== Dataset content
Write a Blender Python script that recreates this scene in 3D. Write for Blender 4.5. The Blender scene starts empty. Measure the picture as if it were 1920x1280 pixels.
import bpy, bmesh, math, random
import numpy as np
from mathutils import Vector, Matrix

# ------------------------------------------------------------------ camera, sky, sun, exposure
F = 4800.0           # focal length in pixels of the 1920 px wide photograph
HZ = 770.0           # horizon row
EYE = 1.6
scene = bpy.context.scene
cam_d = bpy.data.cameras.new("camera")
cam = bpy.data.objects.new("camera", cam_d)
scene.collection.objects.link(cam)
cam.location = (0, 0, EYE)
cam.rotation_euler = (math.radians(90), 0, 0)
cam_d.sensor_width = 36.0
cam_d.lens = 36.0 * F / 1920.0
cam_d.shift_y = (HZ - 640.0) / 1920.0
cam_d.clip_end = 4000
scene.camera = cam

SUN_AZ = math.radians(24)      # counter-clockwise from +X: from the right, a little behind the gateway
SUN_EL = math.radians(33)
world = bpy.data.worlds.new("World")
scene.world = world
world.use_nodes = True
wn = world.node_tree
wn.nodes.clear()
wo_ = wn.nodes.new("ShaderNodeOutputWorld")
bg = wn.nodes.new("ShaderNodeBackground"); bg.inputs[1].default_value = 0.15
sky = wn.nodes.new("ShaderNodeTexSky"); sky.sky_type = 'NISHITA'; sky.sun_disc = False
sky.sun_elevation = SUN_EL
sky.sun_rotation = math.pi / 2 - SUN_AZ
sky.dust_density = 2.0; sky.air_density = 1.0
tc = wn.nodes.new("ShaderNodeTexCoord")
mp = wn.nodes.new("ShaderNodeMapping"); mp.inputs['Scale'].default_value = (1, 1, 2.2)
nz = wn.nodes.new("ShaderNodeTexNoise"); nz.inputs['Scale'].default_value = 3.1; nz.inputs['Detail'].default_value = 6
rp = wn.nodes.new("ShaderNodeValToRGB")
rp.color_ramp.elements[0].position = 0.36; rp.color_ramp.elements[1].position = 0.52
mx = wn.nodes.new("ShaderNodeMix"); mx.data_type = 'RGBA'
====
» **Job**: Repeat exactly, please, each line from the beginning of the data through the line with "from mathutils import Vector, Matrix" in it, and only those lines.

» **Problem solution**:
Write a Blender Python script that recreates this scene in 3D. Write for Blender 4.5. The Blender scene starts empty. Measure the picture as if it were 1920x1280 pixels.
import bpy, bmesh, math, random
import numpy as np
from mathutils import Vector, Matrix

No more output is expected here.